Last week, when I scanned my calendar to plan for my professional speaking obligations this week, I thought it looked like a piece of cake. You see, I didn’t have to board a plane or hop into a car to travel any great distance, and I was looking forward to taking it easy!
How quickly things change! It’s been a surprising and shocking couple of days, starting with a Monday morning phone call from my FindJodi colleague Gary Peterson. He told me Iowa’s Jasper County Sheriff John Halferty had announced a scheduled 1 p.m. news conference concerning an update in the 1983 Copper Dollar Ranch double homicide. I knew the announcement meant something big was brewing, but I needed details. Because I live in Minneapolis, getting to Newton, Iowa in time for the press conference was out of the question. So, I reverted to my old reporter ways, and got on the phone.
Had we not done previous groundwork with the people in question, we would know very little and have little to go on. Relationships matter and connections matter – Gary and I agree on that. Not surprisingly, I was unsuccessful in reaching Jasper County Sheriff John Halferty myself. Even though Halferty and I have had personal conversations in the past about Terri Supino and the cold case, I would have been shocked had he actually agreed to tell me anything in advance of the public announcement. But I tried with a direct call to both his and his deputy’s offices.

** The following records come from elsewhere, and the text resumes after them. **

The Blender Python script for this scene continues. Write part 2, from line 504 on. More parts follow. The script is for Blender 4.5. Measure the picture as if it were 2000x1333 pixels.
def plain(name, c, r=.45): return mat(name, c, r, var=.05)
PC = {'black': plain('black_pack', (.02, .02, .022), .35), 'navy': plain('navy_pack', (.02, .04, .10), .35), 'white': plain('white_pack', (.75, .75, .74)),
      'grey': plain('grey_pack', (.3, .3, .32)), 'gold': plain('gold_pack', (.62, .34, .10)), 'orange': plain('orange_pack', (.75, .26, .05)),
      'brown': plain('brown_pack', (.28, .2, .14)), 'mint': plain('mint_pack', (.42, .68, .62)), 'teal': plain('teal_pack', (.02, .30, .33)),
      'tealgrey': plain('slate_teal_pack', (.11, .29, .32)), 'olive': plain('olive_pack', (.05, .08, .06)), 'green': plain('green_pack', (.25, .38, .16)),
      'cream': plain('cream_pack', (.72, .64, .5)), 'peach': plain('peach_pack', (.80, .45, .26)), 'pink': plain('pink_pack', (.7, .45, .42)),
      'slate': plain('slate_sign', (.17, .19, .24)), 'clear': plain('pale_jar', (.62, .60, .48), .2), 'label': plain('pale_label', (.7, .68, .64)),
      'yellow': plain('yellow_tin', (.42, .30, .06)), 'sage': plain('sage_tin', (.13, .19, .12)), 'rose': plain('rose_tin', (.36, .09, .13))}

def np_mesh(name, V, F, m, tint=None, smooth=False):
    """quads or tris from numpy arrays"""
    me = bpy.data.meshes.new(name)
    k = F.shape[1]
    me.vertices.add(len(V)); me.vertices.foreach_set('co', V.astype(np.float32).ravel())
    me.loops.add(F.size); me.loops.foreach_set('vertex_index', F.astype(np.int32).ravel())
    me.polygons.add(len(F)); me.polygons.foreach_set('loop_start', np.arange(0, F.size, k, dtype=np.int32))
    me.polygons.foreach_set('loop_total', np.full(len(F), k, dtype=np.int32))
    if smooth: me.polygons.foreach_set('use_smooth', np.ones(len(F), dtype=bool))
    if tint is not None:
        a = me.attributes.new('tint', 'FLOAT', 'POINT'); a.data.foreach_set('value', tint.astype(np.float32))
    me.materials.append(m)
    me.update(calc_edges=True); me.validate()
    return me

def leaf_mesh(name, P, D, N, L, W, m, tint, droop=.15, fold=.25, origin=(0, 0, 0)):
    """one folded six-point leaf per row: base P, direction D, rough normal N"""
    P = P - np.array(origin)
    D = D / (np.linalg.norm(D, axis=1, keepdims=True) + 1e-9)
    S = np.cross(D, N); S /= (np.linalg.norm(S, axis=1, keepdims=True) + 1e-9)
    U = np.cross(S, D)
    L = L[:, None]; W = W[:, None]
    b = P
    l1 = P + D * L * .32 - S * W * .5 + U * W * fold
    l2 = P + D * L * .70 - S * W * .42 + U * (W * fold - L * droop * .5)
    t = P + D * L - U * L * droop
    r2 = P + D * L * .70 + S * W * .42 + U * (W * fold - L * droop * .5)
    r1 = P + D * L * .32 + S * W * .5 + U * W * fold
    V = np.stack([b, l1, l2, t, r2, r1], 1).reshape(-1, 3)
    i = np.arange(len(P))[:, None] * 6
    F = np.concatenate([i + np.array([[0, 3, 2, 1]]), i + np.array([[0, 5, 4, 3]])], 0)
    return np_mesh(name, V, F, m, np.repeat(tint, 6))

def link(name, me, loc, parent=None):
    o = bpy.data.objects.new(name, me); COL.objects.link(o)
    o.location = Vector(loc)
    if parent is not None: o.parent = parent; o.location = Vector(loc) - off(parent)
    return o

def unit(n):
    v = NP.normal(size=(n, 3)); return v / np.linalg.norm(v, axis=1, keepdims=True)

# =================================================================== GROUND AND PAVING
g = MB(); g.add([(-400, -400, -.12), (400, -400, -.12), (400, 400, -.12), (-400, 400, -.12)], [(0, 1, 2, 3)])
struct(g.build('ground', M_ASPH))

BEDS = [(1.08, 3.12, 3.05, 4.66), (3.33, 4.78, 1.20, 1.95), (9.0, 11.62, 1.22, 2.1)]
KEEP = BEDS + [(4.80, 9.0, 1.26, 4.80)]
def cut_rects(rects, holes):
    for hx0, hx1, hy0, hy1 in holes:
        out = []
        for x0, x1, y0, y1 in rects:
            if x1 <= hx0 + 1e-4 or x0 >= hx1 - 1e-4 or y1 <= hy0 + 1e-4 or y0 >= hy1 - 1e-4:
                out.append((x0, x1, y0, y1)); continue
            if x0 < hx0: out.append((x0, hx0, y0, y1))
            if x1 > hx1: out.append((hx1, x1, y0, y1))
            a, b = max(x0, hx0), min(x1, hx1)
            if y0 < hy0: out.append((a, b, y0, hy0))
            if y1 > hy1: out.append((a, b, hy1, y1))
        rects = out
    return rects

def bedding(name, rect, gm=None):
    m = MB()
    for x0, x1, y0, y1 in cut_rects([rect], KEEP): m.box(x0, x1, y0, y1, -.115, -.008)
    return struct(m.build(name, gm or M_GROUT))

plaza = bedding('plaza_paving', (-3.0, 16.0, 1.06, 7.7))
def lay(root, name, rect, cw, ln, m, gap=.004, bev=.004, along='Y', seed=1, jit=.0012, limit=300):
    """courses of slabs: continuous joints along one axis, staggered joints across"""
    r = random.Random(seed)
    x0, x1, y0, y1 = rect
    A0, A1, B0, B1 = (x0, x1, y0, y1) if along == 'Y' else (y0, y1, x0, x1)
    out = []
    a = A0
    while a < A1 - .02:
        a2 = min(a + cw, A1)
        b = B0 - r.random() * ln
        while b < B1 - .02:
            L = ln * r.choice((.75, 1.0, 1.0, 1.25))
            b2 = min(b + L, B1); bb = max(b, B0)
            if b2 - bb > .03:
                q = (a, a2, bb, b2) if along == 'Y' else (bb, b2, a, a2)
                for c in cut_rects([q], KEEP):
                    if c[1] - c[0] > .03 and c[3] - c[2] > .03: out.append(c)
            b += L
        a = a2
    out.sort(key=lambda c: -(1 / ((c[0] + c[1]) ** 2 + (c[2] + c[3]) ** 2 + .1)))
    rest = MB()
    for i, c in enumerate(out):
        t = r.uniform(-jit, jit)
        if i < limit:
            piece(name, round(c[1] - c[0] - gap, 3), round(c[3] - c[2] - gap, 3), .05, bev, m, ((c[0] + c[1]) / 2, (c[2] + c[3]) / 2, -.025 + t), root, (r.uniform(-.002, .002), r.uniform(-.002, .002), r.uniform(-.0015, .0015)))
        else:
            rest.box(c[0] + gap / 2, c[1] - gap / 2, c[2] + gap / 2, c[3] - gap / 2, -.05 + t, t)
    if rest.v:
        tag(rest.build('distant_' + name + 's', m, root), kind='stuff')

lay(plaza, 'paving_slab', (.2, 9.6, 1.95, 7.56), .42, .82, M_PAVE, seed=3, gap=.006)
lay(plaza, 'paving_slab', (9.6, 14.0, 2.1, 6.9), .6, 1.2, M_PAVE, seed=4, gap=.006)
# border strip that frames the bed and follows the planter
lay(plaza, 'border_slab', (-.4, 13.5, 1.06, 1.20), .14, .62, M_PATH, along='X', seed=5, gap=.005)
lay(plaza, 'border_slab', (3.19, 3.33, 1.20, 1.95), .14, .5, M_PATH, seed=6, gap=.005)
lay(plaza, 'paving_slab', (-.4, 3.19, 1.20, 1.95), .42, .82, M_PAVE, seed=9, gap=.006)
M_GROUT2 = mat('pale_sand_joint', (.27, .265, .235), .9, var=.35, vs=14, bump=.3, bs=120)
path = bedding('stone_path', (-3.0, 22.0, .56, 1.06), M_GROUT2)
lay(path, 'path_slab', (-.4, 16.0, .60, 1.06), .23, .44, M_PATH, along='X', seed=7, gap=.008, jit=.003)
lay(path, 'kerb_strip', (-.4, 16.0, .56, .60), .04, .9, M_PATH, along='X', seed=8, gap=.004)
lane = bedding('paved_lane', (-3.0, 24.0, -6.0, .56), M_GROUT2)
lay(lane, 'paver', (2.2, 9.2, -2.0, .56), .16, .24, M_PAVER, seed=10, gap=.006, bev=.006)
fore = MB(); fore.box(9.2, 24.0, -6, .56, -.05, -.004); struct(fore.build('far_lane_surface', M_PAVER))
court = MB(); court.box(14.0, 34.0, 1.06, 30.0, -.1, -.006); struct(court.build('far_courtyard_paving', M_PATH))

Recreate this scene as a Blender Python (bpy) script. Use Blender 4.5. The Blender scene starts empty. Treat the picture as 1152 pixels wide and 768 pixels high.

Next, I have to confess I sent a text message to Terri Supino herself, not knowing it was she who had just been taken into custody. (In case you’re wondering, I got no response.) Terri, as the estranged wife of then-20 year old Steven Fisher, was always a person of interest in connection with the deaths of Fisher and his girlfriend, Melisa Gregory. As such, I worked to create a connection with Terri, and she and I occasionally talked and texted since the publication of my book Dead Air. (On my smartphone, I have a picture of her posing with us when Gary and I visited with her in her home in August, 2012.)
My third call was to Hal Snedecker, the former owner of the Copper Dollar Ranch property. Bingo! He confirmed to me that Terri had indeed been arrested and charged with two first degree murder charges. Though he and I may disagree on some of the specifics, the man is nothing if not direct, and we will be talking more very soon.
Last week, I got a call from a producer at TNT’s Cold Justice. She informed me that her crews were taping in Newton, Iowa recently, and she asked for permission to use a photo of Supino that we had obtained from the family. We don’t know yet if the L.A. recording crew shook some secrets out of the branches of the Newton tree, or if they somehow shocked somebody into giving up some information heretofore unrevealed.
However it happened, though, the arrest helps to clear the air in Newton, where these long-ago murders cast a long shadow. Townspeople have long wondered if there was a murderer in their midst. And, though it doesn’t ever bring back their loved ones, I am grateful the Fisher and Gregory families will get well-deserved closure with this arrest. It came exactly thirty one years later. March 3, 1983 until March 3, 2014 – that’s a long time to wait for justice.
Today, Gary and I have been fielding phone calls and media inquiries. News of the arrest in this 31-year-old cold case has been reverberating all over the country. Now that authorities believe they have the answers to this brutal 1983 murder case, I am hoping the impetus provided by this week’s arrest will somehow serve to shed more light on another long-unsolved Iowa mystery: that of Jodi Huisentruit.
Hey, they just solved a 31-year-old case. Let’s solve the nearly 19-year-old case next!